L'interview désastreuse donnée par le prince Andrew à la BBC, en 2019, alors en plein tourbillon médiatique concernant son implication dans l'affaire Jeffrey Epstein, cet homme d'affaires et criminel sexuel.

TELERAMA
Le film de Netflix retrace la genèse de l’interview du prince Andrew, impliqué dans l’affaire Epstein, qui ébranla la couronne en 2019. Trop opportuniste pour marquer les consciences, un sous- “She Said” sans finesse.

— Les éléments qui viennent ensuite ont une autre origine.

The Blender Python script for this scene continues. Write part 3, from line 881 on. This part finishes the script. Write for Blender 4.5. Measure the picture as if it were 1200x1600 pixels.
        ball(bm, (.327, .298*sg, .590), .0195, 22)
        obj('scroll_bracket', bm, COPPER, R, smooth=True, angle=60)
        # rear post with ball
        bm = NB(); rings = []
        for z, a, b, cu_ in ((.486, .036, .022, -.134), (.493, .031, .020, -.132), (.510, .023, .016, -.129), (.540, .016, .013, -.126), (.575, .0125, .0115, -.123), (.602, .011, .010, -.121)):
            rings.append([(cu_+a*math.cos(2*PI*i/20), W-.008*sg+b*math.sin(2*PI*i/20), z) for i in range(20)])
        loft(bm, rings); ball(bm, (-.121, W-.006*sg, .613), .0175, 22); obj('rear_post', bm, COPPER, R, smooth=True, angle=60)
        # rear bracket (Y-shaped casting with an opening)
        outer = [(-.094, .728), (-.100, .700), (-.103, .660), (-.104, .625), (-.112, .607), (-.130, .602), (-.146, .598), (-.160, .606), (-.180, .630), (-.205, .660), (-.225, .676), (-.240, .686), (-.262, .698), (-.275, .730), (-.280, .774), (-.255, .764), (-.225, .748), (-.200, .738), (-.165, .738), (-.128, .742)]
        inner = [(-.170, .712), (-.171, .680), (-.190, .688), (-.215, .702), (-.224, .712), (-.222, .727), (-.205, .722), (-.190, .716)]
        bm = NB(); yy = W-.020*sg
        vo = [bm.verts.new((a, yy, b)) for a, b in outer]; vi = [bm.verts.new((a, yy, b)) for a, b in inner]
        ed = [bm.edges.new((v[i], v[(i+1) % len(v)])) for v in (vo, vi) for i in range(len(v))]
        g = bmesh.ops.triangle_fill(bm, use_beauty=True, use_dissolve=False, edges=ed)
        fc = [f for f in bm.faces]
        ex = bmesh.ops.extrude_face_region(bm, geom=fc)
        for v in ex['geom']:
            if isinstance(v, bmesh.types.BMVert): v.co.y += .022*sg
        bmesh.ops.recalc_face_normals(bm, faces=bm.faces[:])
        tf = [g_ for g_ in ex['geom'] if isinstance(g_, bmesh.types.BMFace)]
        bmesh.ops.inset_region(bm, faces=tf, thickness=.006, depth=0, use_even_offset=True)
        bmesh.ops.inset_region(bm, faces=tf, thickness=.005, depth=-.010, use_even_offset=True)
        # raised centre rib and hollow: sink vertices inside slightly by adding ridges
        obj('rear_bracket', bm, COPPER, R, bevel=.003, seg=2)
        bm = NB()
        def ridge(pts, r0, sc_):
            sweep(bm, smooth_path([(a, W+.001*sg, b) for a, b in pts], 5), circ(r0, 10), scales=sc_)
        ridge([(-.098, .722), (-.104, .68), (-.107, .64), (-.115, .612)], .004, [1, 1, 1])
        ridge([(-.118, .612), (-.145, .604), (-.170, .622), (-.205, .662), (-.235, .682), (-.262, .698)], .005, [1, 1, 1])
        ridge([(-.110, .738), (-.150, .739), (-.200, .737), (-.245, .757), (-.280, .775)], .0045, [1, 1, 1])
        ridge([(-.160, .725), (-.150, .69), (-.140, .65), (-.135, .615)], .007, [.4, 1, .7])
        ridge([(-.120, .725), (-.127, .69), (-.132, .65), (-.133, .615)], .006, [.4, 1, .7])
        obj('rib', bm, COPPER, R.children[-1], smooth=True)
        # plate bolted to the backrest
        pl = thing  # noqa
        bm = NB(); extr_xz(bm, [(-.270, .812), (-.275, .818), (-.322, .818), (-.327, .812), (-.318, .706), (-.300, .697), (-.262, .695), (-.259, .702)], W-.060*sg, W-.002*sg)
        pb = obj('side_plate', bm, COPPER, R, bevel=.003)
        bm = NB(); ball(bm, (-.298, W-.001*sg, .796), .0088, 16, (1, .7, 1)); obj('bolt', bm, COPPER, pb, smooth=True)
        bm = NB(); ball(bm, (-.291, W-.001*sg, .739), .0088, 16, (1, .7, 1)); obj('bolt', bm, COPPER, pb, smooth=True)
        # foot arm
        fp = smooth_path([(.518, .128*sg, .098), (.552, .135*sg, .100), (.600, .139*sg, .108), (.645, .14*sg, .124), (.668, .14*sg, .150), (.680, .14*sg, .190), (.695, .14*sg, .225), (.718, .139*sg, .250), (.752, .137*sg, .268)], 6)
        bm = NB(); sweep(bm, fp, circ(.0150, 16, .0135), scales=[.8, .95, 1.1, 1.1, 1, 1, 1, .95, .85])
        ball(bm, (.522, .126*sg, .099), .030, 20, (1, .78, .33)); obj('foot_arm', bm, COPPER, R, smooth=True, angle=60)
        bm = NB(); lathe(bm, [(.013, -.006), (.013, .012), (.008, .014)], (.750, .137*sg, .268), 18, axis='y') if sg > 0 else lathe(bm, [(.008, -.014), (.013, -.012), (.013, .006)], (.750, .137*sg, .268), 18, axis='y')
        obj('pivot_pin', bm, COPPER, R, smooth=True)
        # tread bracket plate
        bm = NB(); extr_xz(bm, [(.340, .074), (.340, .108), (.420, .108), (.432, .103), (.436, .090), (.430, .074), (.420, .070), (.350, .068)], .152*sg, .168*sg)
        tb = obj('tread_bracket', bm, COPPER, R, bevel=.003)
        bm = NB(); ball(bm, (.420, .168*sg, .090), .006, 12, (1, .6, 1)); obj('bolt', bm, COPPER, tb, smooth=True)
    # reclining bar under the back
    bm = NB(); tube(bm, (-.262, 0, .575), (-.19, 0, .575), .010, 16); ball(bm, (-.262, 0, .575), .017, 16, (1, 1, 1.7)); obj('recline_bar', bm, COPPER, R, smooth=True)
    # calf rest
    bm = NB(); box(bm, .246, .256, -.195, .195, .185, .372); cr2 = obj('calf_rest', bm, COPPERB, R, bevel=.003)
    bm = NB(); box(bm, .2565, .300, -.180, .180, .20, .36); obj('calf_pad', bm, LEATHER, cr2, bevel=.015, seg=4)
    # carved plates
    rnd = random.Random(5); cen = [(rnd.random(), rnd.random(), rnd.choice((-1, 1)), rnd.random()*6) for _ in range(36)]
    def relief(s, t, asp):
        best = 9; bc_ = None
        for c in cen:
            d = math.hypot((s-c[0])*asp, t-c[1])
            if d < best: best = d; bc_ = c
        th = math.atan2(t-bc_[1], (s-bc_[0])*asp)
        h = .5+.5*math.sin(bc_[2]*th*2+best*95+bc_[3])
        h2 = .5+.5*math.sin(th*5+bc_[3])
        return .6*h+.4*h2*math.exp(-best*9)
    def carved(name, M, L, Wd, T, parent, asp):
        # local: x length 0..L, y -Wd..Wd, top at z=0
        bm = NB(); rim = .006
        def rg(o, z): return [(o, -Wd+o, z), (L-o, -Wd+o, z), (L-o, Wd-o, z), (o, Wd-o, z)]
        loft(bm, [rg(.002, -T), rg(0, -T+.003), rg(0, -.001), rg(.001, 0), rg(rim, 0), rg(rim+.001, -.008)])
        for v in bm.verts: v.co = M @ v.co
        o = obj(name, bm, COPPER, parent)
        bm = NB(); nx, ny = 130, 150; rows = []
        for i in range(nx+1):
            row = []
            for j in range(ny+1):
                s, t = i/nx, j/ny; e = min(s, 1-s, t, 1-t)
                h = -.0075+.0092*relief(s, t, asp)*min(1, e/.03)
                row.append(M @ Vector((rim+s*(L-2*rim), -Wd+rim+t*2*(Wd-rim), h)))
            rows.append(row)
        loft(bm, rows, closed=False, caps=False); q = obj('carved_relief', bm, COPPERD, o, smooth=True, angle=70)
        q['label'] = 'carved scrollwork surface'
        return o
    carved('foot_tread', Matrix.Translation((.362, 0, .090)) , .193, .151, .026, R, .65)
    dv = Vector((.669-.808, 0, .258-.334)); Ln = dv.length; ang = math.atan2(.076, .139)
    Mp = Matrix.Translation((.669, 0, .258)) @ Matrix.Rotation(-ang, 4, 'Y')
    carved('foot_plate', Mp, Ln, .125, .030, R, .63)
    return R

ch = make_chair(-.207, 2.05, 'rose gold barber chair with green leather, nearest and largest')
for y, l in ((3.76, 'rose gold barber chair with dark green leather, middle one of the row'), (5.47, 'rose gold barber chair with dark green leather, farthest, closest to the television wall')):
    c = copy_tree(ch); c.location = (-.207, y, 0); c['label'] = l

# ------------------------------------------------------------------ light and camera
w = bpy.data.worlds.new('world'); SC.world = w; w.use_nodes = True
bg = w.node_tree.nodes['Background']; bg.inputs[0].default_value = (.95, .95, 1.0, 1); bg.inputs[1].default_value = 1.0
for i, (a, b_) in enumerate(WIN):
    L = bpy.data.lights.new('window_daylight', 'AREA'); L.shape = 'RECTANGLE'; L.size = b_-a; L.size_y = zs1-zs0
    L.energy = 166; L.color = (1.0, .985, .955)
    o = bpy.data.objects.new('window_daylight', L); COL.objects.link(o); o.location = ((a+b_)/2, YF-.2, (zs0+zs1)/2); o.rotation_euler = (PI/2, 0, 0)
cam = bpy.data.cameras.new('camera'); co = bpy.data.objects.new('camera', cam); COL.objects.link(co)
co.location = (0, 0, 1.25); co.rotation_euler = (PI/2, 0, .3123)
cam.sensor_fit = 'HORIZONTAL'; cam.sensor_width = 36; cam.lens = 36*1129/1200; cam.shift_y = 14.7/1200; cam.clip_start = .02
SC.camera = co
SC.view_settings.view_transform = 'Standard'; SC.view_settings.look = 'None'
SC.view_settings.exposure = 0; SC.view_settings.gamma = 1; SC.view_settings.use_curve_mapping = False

L'affaire avait fait grand bruit aux États-Unis et s’était propagée jusque chez l’oncle anglais : la mise en accusation de Jeffrey Epstein, ce riche homme d’affaires aux commandes d’un réseau mondial de prostitution « mondaine » et infantile, avait fini par éclabousser la couronne, par l’intermédiaire du prince Andrew, proche du milliardaire, et coupable au mieux de complaisance, au pire de pédocriminalité.

Scoop revient sur la création de Newsnight, un programme de la BBC au cours duquel a été interviewé le duc d’York en 2019, provoquant sa chute (très symbolique). On y suit surtout le parcours de la productrice Sam McAlister (dont l’autobiographie est ici adaptée), sorte de provinciale d’extraction populaire qui tente de se faire une place dans l’establishment très pincé de la télévision britannique, au moyen de méthodes moins conventionnelles, notamment en s’acoquinant avec un paparazzi…

Le film de Philip Martin (réalisateur d’épisodes de The Crown et Tunnel) souffre considérablement de la comparaison avec She Said, qui revenait en 2022 sur la révélation par le New York Times de l’affaire Weinstein. D’abord parce que le film de Maria Schrader ne mentait pas sur son sujet, la libération de la parole, donnant la primauté à la voix des femmes (« She said » soit « Dit-elle », un pied de nez aux prophètes, souvent des hommes). Scoop, au contraire, n’a pour lui plus grand-chose d’inédit : le « scoop », si c’en est un, est éventé depuis belle lurette. Il y avait quelque chose de l’ordre de la litanie, des sillons que creuse la conscience dans She Said ; ici on essaie de nous vendre une intrigue réchauffée, forcément, et pataude qui plus est.

Rufus Sewell remarquable en duc d’York
Pire, le sujet est traité avec une légèreté indifférente, presque irresponsable : on fait de la réussite de l’interview du prince Andrew, du scoop donc, le climax d’un suspense dont l’affaire Epstein n’est que le simple canevas ; la pédocriminalité, une tapisserie. On patauge ainsi dans un gloubi-boulga entre film d’émancipation très daté, une sorte de sous-Working Girl (1988), et enquête journalistique qui lorgne du côté des Hommes du président (1976), avec la finesse et la grâce d’un pachyderme, le tout emballé comme un téléfilm des pires heures de M6.

Seule bonne surprise, le charmant Rufus Sewell est absolument remarquable et méconnaissable en duc d’York rondouillard, affable, discrètement rongé par la culpabilité. Problème (assez éloquent) : on s’étonne que son personnage ait bénéficié de la meilleure écriture ainsi que de l’ensemble du budget maquillage, quand les journalistes interprétées par Gillian Anderson et Billie Piper sont sacrifiées sur l’autel d’un arc narratif grotesque, figées sous des tonnes de fond de teint bon marché.

Au final flotte le parfum désagréable de l’euphémisation et d’un geste moins conscient politiquement que bassement opportuniste. Comble de l’ironie pour un réalisateur de séries : on vous conseillera haut la main le traitement qu’en avait fait The Good Fight (certes pas du côté anglais, ni de la presse) dans sa quatrième saison, assez enlevée.